The Revolutionary Communist Group – for an anti-imperialist movement in Britain

The arrogance of George Monbiot

Overweening self-regard appears to be one quality essential to becoming a Guardian columnist and George Monbiot, who has written for many years for The Guardian newspaper on environmental and climate change issues, is no exception.  ‘For most of my adult life’ he writes in an article on 25 April, ‘I have railed against “corporate capitalism”, “consumer capitalism” and “crony capitalism”. It took me along time to see that the problem is not the adjective but the noun.’ Does this mean that his Damascene conversion has put him on the side of socialism? By no means; part of the reason he says it has taken him so many decades to arrive at his conclusions (he started writing for The Guardian in the 1990s) ‘was that I could see no alternative: unlike some anti-capitalists I have never been an enthusiast for state communism’ adding sniffily ‘I was also inhibited by its religious status.’

 ‘State communism’ is an oxymoron: communism is by definition the period when in Marx’s words, the state has withered away – it no longer exists as an instrument of class oppression. Anyone with a rudimentary knowledge of Marxism would know this. Clearly Monbiot doesn’t, or doesn’t want to. Describing support for ‘state communism’ as a religion is a sentiment that would not be out of place in the Daily Mail or The Telegraph. It reveals the extent to which The Guardian’s standards have fallen. Monbiot’s intellectual idleness casually rejects the Soviet experience of the past and the Cuban experience of the present. Of course the Soviet Union was interested in ‘generating economic growth’: it had inherited an appalling situation of economic destruction at the end of the civil war in 1920-21; it had already been invaded by the western imperialist powers which were to use their economic power for the next 70 years to undermine Soviet development. The Soviet Union’s struggle to develop the productivity of labour in order to defend itself against imperialist aggression both economic and military undoubtedly led to some awful eco-destruction.

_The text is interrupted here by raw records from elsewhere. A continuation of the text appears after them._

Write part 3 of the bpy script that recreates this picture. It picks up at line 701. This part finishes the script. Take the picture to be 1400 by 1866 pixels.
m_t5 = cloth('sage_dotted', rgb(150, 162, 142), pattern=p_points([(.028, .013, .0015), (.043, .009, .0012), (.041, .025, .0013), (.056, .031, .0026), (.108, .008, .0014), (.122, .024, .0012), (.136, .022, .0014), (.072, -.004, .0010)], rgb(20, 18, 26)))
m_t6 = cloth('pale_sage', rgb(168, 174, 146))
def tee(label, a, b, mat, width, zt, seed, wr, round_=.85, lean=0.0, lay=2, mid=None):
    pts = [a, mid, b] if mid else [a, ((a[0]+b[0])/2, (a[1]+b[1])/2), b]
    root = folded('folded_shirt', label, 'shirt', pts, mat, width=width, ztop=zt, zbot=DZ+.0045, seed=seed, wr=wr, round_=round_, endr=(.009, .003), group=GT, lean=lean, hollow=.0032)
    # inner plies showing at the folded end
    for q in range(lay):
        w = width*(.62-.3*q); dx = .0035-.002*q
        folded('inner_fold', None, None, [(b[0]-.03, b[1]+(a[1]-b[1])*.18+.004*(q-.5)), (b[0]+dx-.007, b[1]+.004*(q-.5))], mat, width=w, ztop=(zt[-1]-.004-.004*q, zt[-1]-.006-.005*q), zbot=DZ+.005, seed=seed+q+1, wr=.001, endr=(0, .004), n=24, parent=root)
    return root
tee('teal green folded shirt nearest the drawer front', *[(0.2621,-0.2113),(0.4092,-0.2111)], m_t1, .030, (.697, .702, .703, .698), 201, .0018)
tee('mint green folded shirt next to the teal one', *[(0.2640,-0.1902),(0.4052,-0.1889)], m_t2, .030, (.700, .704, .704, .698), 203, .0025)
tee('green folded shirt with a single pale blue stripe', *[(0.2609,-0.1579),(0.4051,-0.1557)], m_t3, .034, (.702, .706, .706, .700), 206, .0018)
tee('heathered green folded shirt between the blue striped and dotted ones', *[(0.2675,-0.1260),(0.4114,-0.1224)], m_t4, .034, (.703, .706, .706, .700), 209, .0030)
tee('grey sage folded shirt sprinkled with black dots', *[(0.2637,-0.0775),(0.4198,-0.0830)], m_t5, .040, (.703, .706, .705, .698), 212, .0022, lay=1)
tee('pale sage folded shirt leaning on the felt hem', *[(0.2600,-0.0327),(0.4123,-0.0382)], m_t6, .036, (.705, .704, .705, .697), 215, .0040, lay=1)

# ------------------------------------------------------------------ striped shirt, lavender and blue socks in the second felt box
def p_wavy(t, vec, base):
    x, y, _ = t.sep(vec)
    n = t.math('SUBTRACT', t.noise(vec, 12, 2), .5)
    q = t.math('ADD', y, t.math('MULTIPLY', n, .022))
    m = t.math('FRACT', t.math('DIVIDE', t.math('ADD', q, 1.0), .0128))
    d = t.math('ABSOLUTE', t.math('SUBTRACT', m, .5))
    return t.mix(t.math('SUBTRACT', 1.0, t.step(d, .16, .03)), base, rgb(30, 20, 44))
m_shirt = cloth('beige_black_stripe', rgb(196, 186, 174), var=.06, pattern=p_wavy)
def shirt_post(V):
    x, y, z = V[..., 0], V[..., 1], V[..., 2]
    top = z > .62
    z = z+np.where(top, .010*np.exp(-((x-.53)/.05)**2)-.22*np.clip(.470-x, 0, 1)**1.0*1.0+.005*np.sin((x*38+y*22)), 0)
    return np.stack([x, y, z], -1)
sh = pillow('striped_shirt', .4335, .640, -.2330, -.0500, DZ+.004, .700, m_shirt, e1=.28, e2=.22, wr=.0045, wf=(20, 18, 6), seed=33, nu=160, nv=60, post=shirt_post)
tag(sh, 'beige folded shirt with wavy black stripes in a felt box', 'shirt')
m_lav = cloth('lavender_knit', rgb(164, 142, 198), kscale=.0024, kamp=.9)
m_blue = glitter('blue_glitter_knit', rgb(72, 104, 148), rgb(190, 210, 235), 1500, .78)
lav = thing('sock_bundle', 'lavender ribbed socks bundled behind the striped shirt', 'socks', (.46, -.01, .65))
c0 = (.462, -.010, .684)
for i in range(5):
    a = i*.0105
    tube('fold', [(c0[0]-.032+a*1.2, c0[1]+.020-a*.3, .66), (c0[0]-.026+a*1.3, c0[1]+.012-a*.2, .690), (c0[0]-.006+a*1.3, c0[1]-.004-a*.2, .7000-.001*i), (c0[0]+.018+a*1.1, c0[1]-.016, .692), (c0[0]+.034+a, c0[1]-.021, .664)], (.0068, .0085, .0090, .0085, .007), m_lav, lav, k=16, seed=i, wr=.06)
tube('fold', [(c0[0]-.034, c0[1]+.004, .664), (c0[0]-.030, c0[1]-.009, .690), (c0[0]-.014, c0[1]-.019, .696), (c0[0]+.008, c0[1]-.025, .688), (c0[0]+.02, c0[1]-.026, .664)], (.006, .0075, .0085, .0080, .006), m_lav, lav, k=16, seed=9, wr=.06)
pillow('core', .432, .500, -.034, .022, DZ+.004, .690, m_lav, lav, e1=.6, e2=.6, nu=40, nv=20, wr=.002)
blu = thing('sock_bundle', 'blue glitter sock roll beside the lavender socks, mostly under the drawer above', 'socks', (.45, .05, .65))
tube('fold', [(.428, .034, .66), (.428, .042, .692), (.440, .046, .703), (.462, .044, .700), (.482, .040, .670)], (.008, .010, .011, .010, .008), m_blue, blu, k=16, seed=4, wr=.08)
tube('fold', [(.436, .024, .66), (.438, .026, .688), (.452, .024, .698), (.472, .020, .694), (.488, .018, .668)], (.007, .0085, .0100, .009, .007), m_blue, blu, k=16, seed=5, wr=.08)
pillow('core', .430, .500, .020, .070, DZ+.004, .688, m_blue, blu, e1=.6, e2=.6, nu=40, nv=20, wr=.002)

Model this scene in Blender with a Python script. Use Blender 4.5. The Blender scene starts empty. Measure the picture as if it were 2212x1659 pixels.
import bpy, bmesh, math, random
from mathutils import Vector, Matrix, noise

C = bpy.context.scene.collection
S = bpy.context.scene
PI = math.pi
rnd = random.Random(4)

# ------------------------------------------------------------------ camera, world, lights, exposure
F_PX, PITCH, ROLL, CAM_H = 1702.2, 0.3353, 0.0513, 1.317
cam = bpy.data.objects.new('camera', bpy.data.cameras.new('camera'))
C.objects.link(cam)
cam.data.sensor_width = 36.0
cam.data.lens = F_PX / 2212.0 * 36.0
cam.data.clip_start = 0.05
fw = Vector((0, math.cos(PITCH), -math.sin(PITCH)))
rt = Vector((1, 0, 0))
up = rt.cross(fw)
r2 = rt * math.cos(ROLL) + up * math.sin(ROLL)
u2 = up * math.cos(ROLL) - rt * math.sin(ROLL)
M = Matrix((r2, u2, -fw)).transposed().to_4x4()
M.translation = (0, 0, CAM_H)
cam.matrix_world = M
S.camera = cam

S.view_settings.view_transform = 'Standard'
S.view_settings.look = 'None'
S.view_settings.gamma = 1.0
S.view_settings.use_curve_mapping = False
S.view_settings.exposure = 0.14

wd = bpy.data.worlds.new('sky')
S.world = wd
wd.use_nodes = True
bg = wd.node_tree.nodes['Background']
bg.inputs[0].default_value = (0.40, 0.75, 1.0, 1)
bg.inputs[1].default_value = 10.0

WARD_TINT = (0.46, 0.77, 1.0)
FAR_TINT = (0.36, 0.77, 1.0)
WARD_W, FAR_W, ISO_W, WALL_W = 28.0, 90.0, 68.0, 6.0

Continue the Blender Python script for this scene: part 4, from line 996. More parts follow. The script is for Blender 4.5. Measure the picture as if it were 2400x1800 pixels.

But unlike capitalism, this was not intrinsic to the system, as Cuba has amply demonstrated since.

While Monbiot has pondered over the precise character of capitalism, his attempts to persuade us that he was at any rate a radical have repeatedly fallen flat:

  • In 2007, he wrote in The Guardian that ‘I believe Iran is trying to acquire the bomb’ at time when 16 US intelligence agencies said it wasn’t. 
  • Four years later, in October 2011, he thought of the NATO onslaught on Libya that ‘I feel the right thing has been happening for all the wrong reasons’. After more than seven years of economic and social disaster for the Libyan people, he has not told us whether he still feels the ‘right thing’ was done.
  • Journalist Jonathan Cook noted that Less than 48 hours after a chemical attack on Idlib in Syria, ‘Monbiot was tweeting that the evidence appeared to show Assad was responsible, while suggesting that anyone who doubted the Syrian regime’s role was likely driven by nefarious motives. A day later, he was “99%” sure Assad’s government was responsible. Trump’s illegal attack on Syria, he said, was only “symbolic” – a symbolic war crime, presumably – and would allow Assad to “carry on as before”. Did he mean Trump needed to launch more than a symbolic attack?’ Cook described later how Monbiot vilified Noam Chomsky and John Pilger as ‘genocide deniers and belittlers’ because they refused to accept the imperialist narrative on Syria.

Even nearly 20 years ago in May 2000 he was trashing the anti-capitalist Reclaim the Streets (RTS) movement, supporting a police attack on its activists on May Day, and describing it as made up of ‘incoherent vigilantes’ who were a ‘threat to the environmental and social justice movements’ and claiming that ‘non-violent direct action …is not a direct attempt to change the world through physical action, but a graphic and symbolic means of drawing attention to neglected issues, capturing hearts and minds through political theatre’ (see FRFI155, June/July 2000). Such a sentiment would now not be out of place in the cosy middle class world of Extinction Rebellion’s leadership.

Monbiot asks ‘So what would a better system looks like?’ and says ‘I don’t have a complete answer, and I don’t believe any one person does.’ Maybe not, but collectively, nine million Cubans do.  Their meetings and discussions created a Constitution which requires the state to ‘promote the conservation of the environment and the fight against climate change, which threatens the survival of the human species’. That such thinking also resulted in the re-insertion of the goal of ‘advancing toward a communist society’ demonstrates a level of political consciousness that the climate change movement must emulate if it is to make real progress. The Cubans are creating an alternative, but Monbiot’s arrogant and blinkered views prevent him from noticing it.